Obviously, I’m not saying that “pads all the way” is necessarily better than those jokes, or that this movie is necessarily better than those movies. (I love everyone in Sisters, but it’s really not.) I only make the comparison because “pads all the way” struck me as a novel variation on a theme. The thing that made “pads all the way” so funny and surprising isn’t that it’s about a semi-taboo subject, one that carries with it all of people’s weird, often bad feelings about our wet, leaky bodies. It’s that the joke, which, like the rest of Sisters, was written by one of Saturday Night Live's greatest writers, Paula Pell, doesn’t bother to explain itself. It assumes that you, the viewer, will immediately get it and roll with it. (The audience I was in did just that.) It also doesn’t telegraph a reaction about periods because the joke is not really about periods. It’s about being a square. The insult only works because you know what they’re talking about, ladies.

As far as I’m concerned, jokes like these are the ultimate argument for diversity in writers rooms. (Ho-ho!

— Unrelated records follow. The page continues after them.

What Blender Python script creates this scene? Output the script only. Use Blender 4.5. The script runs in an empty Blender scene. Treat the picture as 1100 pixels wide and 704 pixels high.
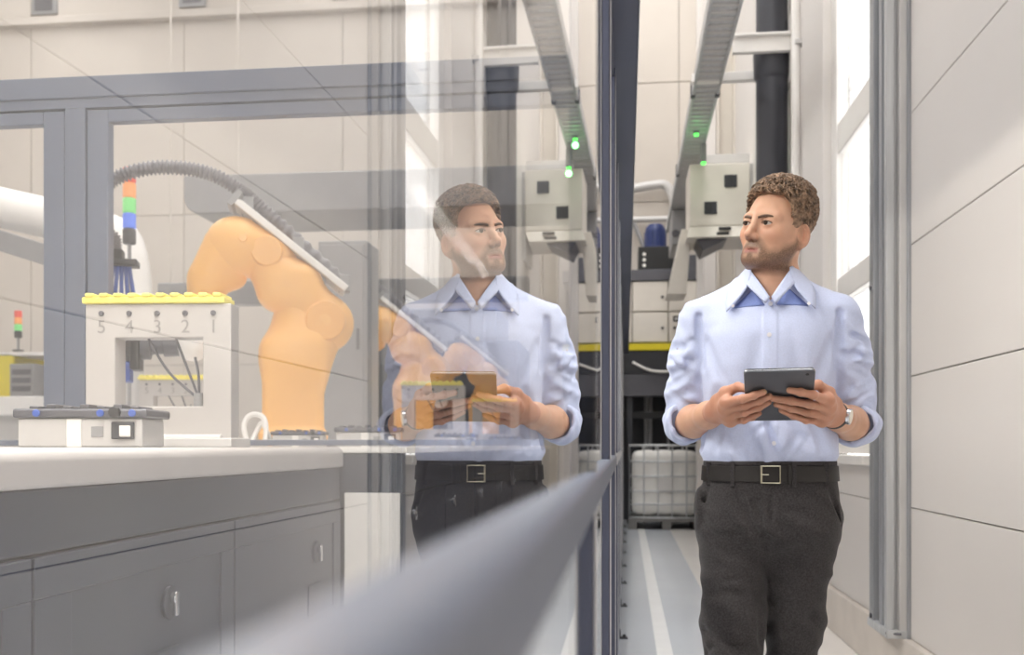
import bpy, bmesh, math, random
import numpy as np
from mathutils import Vector, Matrix

random.seed(4)
scene = bpy.context.scene
C = scene.collection

# ---------------------------------------------------------------- camera
EYE = 1.1
cam_d = bpy.data.cameras.new('camera')
cam = bpy.data.objects.new('camera', cam_d)
C.objects.link(cam)
cam.location = (0, 0, EYE)
cam.rotation_euler = (math.radians(90), 0, math.radians(6.508))
cam_d.lens = 35.0
cam_d.sensor_width = 36.0
cam_d.shift_y = 128 / 1100
cam_d.clip_start = 0.01
cam_d.clip_end = 200
cam_d.dof.use_dof = True
cam_d.dof.focus_distance = 2.5
cam_d.dof.aperture_fstop = 4.2
scene.camera = cam

# ---------------------------------------------------------------- world, lights, exposure
w = bpy.data.worlds.new('overcast_sky')
scene.world = w
w.use_nodes = True
bg = w.node_tree.nodes['Background']
bg.inputs['Color'].default_value = (1.0, 0.99, 0.975, 1)
bg.inputs['Strength'].default_value = 4.0

def area_light(name, loc, sx, sy, energy, col, rot=(0, 0, 0)):
    l = bpy.data.lights.new(name, 'AREA')
    l.shape = 'RECTANGLE'; l.size = sx; l.size_y = sy
    l.energy = energy; l.color = col
    o = bpy.data.objects.new(name, l); C.objects.link(o)
    o.location = loc; o.rotation_euler = rot
    return o
# daylight falling through the roof lights of the hall
SKY = (1.0, 0.99, 0.975)
area_light('roof_light_daylight', (-9.0, 5.5, 9.55), 1.5, 18, 120, SKY)
area_light('roof_light_daylight', (-4.2, 5.5, 9.55), 1.5, 18, 120, SKY)
area_light('roof_light_daylight', (0.2, 5.5, 9.55), 1.3, 18, 380, SKY)

vs = scene.view_settings
scene.display_settings.display_device = 'sRGB'
vs.view_transform = 'Standard'
vs.look = 'None'
vs.exposure = 0.12
vs.gamma = 1.0
vs.use_curve_mapping = False
scene.cycles.max_bounces = 10
scene.cycles.diffuse_bounces = 4
scene.cycles.glossy_bounces = 5
scene.cycles.transparent_max_bounces = 24
scene.cycles.sample_clamp_indirect = 6.0
scene.cycles.use_denoising = True

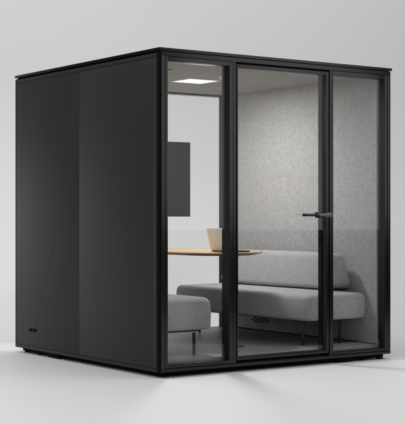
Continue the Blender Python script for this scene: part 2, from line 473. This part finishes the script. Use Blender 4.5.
# ------------------------------------------------------------------ table
table = thing('table', 'oval-ended oak table on a black column between the bench and the sofa', 'table', (1.05, 1.2, FL))
def stadium(xc, r, yc, yend, z, ins, n=40, rc=0.05):
    pts = []; r2 = r - ins
    for k in range(n + 1):
        a = math.pi + math.pi * k / n; pts.append(Vector((xc + r2 * math.cos(a), yc + r2 * math.sin(a), z)))
    rr = max(rc - ins, 0.004)
    for cx, a0 in ((xc + r2 - rr, 0), (xc - r2 + rr, 90)):
        for k in range(7):
            a = R(a0 + 90 * k / 6); pts.append(Vector((cx + rr * math.cos(a), yend - ins - rr + rr * math.sin(a), z)))
    return pts
TT = 0.812
tr = [stadium(1.05, 0.35, 0.80, 1.985, z, i) for z, i in ((TT - 0.0125, 0.012), (TT - 0.010, 0.007), (TT - 0.006, 0.001), (TT - 0.003, 0.0005), (TT, 0.004))]
top = MB().loft(tr).build('tabletop', M['oak'], table)
tr = [stadium(1.05, 0.35, 0.80, 1.985, z, i) for z, i in ((TT - 0.026, 0.085), (TT - 0.0235, 0.068), (TT - 0.0118, 0.013))]
MB().loft(tr).build('underside', M['oak_shade'], top)
MB().cyl((1.03, 0.585, FL), (1.03, 0.585, FL + 0.008), 0.092, bev=0.002, n=48).cyl((1.03, 0.585, FL + 0.008), (1.03, 0.585, TT - 0.032), 0.026).cyl((1.03, 0.585, TT - 0.032), (1.03, 0.585, TT - 0.0255), 0.05).build('leg', M['steel'], table)
MB().cyl((1.05, 1.80, FL), (1.05, 1.80, FL + 0.008), 0.092, bev=0.002, n=48).cyl((1.05, 1.80, FL + 0.008), (1.05, 1.80, TT - 0.032), 0.026).cyl((1.05, 1.80, TT - 0.032), (1.05, 1.80, TT - 0.0255), 0.05).build('leg', M['steel'], table)

# ------------------------------------------------------------------ laptop (built in its own axes, then turned)
lap = thing('laptop', 'small open silver laptop standing on the oak table', 'laptop', (0, 0, 0))
LW, LDp, LH = 0.270, 0.190, 0.172
MB().box(0, LDp, -LW / 2, LW / 2, 0.002, 0.012, 0.003).build('base', M['keys'], lap)
kb = MB()
for i in range(5):
    for j in range(13):
        kb.box(0.035 + i * 0.019, 0.051 + i * 0.019, -0.122 + j * 0.0188, -0.106 + j * 0.0188, 0.0115, 0.0132)
kb.build('keyboard', M['keys'], lap)
lid = MB().box(-0.005, 0.0, -LW / 2, LW / 2, 0.004, LH, 0.002)
TL = R(-13)
Mt = Matrix.Translation((0, 0, 0.012)) @ Matrix.Rotation(TL, 4, 'Y')
lo = lid.build('lid', M['alu'], lap); lo.data.transform(Mt)
s_ = MB().box(0.0002, 0.0012, -LW / 2 + 0.008, LW / 2 - 0.008, 0.012, LH - 0.006).build('screen', M['screen'], lo); s_.data.transform(Mt)
e_ = MB().cyl((-0.0058, 0, LH / 2), (-0.0048, 0, LH / 2), 0.012, n=24).build('emblem', M['white'], lo); e_.data.transform(Mt)
f_ = MB().box(0.012, 0.02, -0.12, 0.12, 0, 0.003).box(0.165, 0.173, -0.12, 0.12, 0, 0.003).build('foot_strip', M['gap'], lap)
lap.location = (0.965, 0.66, TT)
lap.rotation_euler = (0, 0, R(-10))

# ------------------------------------------------------------------ television on the rear mullion
tv = thing('television', 'flat black television mounted on the rear glass wall above the table', 'television', (1.05, 1.96, 1.395))
TX0, TX1, TZ0, TZ1, TY = 0.505, 1.592, 1.078, 1.716, 1.945
MB().box(TX0, TX1, TY + 0.004, TY + 0.034, TZ0, TZ1, 0.003).build('case', M['tvcase'], tv)
MB().box(TX0 + 0.009, TX1 - 0.009, TY, TY + 0.006, TZ0 + 0.014, TZ1 - 0.009, 0.0008).build('screen', M['screen'], tv)
MB().box(0.95, 1.15, TY + 0.034, D - 0.086, 1.30, 1.50, 0.002).build('bracket', M['steel'], tv)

Didn’t think I was going to take it there, did you?) The best jokes, the kinds that come from our specific lived experiences, get you as much as you get them. The more different experiences you can cram into a writers room, the more experiences you can mine for jokes, which means more brains will get the sweet, sweet juice of a joke written by someone whose existence is close enough to conjure yours.

And until then ... baby, it’s pads all the way, and everyone knows it.